## Exercise task
Can you transcribe every record below exactly as it appears?

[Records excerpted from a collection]

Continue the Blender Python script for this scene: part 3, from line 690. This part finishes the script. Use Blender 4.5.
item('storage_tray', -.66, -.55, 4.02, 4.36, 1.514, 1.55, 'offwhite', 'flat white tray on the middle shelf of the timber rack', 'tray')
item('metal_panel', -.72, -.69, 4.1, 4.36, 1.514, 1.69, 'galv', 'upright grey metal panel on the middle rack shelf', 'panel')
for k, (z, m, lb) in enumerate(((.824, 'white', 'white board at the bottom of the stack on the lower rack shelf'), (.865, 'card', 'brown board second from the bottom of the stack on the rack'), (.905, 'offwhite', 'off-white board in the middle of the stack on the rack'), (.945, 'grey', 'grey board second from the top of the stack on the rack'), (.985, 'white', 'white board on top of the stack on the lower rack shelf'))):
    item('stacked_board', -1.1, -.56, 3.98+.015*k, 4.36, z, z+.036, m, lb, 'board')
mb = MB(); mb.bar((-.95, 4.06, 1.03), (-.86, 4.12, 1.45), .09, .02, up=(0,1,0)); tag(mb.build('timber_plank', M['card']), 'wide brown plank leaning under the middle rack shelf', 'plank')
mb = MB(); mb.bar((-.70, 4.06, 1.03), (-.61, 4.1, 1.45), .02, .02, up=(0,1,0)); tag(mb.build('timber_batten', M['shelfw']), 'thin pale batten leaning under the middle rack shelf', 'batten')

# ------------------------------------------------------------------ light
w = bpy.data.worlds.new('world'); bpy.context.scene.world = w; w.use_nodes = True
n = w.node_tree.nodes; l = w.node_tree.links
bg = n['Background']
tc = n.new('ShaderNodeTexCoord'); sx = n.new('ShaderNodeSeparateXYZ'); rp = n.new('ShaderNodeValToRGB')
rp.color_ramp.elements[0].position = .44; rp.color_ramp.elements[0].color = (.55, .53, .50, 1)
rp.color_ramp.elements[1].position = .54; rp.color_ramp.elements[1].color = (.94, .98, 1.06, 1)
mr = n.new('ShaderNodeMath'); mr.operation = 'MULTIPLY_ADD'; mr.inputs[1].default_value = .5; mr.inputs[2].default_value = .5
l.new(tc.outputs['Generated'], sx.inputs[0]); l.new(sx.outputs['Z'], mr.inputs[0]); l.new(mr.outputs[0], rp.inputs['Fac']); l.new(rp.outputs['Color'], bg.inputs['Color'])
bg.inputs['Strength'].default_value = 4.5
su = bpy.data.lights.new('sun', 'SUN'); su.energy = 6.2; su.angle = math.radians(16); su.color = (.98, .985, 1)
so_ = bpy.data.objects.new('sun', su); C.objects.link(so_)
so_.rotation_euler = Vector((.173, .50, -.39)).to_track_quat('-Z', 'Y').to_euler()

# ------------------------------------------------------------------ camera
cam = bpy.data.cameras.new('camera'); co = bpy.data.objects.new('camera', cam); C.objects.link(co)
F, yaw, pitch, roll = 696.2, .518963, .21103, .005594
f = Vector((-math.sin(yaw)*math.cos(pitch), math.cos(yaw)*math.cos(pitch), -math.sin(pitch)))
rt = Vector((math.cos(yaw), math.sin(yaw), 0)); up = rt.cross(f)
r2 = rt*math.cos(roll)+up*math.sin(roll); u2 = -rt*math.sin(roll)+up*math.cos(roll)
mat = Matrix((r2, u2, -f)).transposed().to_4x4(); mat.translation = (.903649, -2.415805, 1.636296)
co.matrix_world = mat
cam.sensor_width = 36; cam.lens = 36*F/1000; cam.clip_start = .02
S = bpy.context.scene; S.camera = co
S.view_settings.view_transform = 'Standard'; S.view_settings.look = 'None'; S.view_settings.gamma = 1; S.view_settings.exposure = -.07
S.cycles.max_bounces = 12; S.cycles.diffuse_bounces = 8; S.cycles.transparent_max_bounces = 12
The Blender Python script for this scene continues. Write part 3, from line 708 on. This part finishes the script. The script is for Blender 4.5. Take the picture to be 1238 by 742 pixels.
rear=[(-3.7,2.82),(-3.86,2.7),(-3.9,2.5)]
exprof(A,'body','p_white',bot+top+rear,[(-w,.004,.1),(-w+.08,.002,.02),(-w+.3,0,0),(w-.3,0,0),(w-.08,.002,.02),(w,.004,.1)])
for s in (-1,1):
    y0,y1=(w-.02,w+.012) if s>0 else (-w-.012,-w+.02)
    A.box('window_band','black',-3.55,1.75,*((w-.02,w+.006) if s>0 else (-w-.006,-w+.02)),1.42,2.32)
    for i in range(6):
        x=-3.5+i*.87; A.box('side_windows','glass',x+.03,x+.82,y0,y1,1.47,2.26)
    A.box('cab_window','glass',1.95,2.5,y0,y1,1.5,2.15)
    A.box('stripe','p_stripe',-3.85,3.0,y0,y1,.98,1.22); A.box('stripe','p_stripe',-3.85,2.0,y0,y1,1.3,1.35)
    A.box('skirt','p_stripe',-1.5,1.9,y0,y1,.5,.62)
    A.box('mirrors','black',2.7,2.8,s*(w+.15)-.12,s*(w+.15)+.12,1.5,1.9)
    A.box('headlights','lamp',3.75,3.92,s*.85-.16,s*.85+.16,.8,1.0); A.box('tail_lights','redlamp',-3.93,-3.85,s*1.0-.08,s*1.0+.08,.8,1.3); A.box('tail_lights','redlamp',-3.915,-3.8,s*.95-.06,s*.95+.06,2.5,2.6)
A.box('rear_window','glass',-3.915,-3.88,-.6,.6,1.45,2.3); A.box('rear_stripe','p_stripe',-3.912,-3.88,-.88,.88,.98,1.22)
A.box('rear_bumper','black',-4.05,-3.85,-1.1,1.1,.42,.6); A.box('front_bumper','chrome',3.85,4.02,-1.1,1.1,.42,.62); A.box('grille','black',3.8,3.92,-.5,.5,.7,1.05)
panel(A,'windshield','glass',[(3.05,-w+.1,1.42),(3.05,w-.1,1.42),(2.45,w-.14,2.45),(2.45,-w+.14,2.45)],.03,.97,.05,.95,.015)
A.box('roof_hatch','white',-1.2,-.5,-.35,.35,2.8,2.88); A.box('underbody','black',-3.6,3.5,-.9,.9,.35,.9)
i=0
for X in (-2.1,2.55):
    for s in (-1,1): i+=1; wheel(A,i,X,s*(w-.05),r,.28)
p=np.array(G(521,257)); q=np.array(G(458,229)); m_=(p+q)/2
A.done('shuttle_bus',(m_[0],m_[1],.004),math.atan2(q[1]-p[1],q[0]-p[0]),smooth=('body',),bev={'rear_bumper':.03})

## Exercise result
Continue the Blender Python script for this scene: part 3, from line 690. This part finishes the script. Use Blender 4.5.
item('storage_tray', -.66, -.55, 4.02, 4.36, 1.514, 1.55, 'offwhite', 'flat white tray on the middle shelf of the timber rack', 'tray')
item('metal_panel', -.72, -.69, 4.1, 4.36, 1.514, 1.69, 'galv', 'upright grey metal panel on the middle rack shelf', 'panel')
for k, (z, m, lb) in enumerate(((.824, 'white', 'white board at the bottom of the stack on the lower rack shelf'), (.865, 'card', 'brown board second from the bottom of the stack on the rack'), (.905, 'offwhite', 'off-white board in the middle of the stack on the rack'), (.945, 'grey', 'grey board second from the top of the stack on the rack'), (.985, 'white', 'white board on top of the stack on the lower rack shelf'))):
    item('stacked_board', -1.1, -.56, 3.98+.015*k, 4.36, z, z+.036, m, lb, 'board')
mb = MB(); mb.bar((-.95, 4.06, 1.03), (-.86, 4.12, 1.45), .09, .02, up=(0,1,0)); tag(mb.build('timber_plank', M['card']), 'wide brown plank leaning under the middle rack shelf', 'plank')
mb = MB(); mb.bar((-.70, 4.06, 1.03), (-.61, 4.1, 1.45), .02, .02, up=(0,1,0)); tag(mb.build('timber_batten', M['shelfw']), 'thin pale batten leaning under the middle rack shelf', 'batten')

# ------------------------------------------------------------------ light
w = bpy.data.worlds.new('world'); bpy.context.scene.world = w; w.use_nodes = True
n = w.node_tree.nodes; l = w.node_tree.links
bg = n['Background']
tc = n.new('ShaderNodeTexCoord'); sx = n.new('ShaderNodeSeparateXYZ'); rp = n.new('ShaderNodeValToRGB')
rp.color_ramp.elements[0].position = .44; rp.color_ramp.elements[0].color = (.55, .53, .50, 1)
rp.color_ramp.elements[1].position = .54; rp.color_ramp.elements[1].color = (.94, .98, 1.06, 1)
mr = n.new('ShaderNodeMath'); mr.operation = 'MULTIPLY_ADD'; mr.inputs[1].default_value = .5; mr.inputs[2].default_value = .5
l.new(tc.outputs['Generated'], sx.inputs[0]); l.new(sx.outputs['Z'], mr.inputs[0]); l.new(mr.outputs[0], rp.inputs['Fac']); l.new(rp.outputs['Color'], bg.inputs['Color'])
bg.inputs['Strength'].default_value = 4.5
su = bpy.data.lights.new('sun', 'SUN'); su.energy = 6.2; su.angle = math.radians(16); su.color = (.98, .985, 1)
so_ = bpy.data.objects.new('sun', su); C.objects.link(so_)
so_.rotation_euler = Vector((.173, .50, -.39)).to_track_quat('-Z', 'Y').to_euler()

# ------------------------------------------------------------------ camera
cam = bpy.data.cameras.new('camera'); co = bpy.data.objects.new('camera', cam); C.objects.link(co)
F, yaw, pitch, roll = 696.2, .518963, .21103, .005594
f = Vector((-math.sin(yaw)*math.cos(pitch), math.cos(yaw)*math.cos(pitch), -math.sin(pitch)))
rt = Vector((math.cos(yaw), math.sin(yaw), 0)); up = rt.cross(f)
r2 = rt*math.cos(roll)+up*math.sin(roll); u2 = -rt*math.sin(roll)+up*math.cos(roll)
mat = Matrix((r2, u2, -f)).transposed().to_4x4(); mat.translation = (.903649, -2.415805, 1.636296)
co.matrix_world = mat
cam.sensor_width = 36; cam.lens = 36*F/1000; cam.clip_start = .02
S = bpy.context.scene; S.camera = co
S.view_settings.view_transform = 'Standard'; S.view_settings.look = 'None'; S.view_settings.gamma = 1; S.view_settings.exposure = -.07
S.cycles.max_bounces = 12; S.cycles.diffuse_bounces = 8; S.cycles.transparent_max_bounces = 12
The Blender Python script for this scene continues. Write part 3, from line 708 on. This part finishes the script. The script is for Blender 4.5. Take the picture to be 1238 by 742 pixels.
rear=[(-3.7,2.82),(-3.86,2.7),(-3.9,2.5)]
exprof(A,'body','p_white',bot+top+rear,[(-w,.004,.1),(-w+.08,.002,.02),(-w+.3,0,0),(w-.3,0,0),(w-.08,.002,.02),(w,.004,.1)])
for s in (-1,1):
    y0,y1=(w-.02,w+.012) if s>0 else (-w-.012,-w+.02)
    A.box('window_band','black',-3.55,1.75,*((w-.02,w+.006) if s>0 else (-w-.006,-w+.02)),1.42,2.32)
    for i in range(6):
        x=-3.5+i*.87; A.box('side_windows','glass',x+.03,x+.82,y0,y1,1.47,2.26)
    A.box('cab_window','glass',1.95,2.5,y0,y1,1.5,2.15)
    A.box('stripe','p_stripe',-3.85,3.0,y0,y1,.98,1.22); A.box('stripe','p_stripe',-3.85,2.0,y0,y1,1.3,1.35)
    A.box('skirt','p_stripe',-1.5,1.9,y0,y1,.5,.62)
    A.box('mirrors','black',2.7,2.8,s*(w+.15)-.12,s*(w+.15)+.12,1.5,1.9)
    A.box('headlights','lamp',3.75,3.92,s*.85-.16,s*.85+.16,.8,1.0); A.box('tail_lights','redlamp',-3.93,-3.85,s*1.0-.08,s*1.0+.08,.8,1.3); A.box('tail_lights','redlamp',-3.915,-3.8,s*.95-.06,s*.95+.06,2.5,2.6)
A.box('rear_window','glass',-3.915,-3.88,-.6,.6,1.45,2.3); A.box('rear_stripe','p_stripe',-3.912,-3.88,-.88,.88,.98,1.22)
A.box('rear_bumper','black',-4.05,-3.85,-1.1,1.1,.42,.6); A.box('front_bumper','chrome',3.85,4.02,-1.1,1.1,.42,.62); A.box('grille','black',3.8,3.92,-.5,.5,.7,1.05)
panel(A,'windshield','glass',[(3.05,-w+.1,1.42),(3.05,w-.1,1.42),(2.45,w-.14,2.45),(2.45,-w+.14,2.45)],.03,.97,.05,.95,.015)
A.box('roof_hatch','white',-1.2,-.5,-.35,.35,2.8,2.88); A.box('underbody','black',-3.6,3.5,-.9,.9,.35,.9)
i=0
for X in (-2.1,2.55):
    for s in (-1,1): i+=1; wheel(A,i,X,s*(w-.05),r,.28)
p=np.array(G(521,257)); q=np.array(G(458,229)); m_=(p+q)/2
A.done('shuttle_bus',(m_[0],m_[1],.004),math.atan2(q[1]-p[1],q[0]-p[0]),smooth=('body',),bev={'rear_bumper':.03})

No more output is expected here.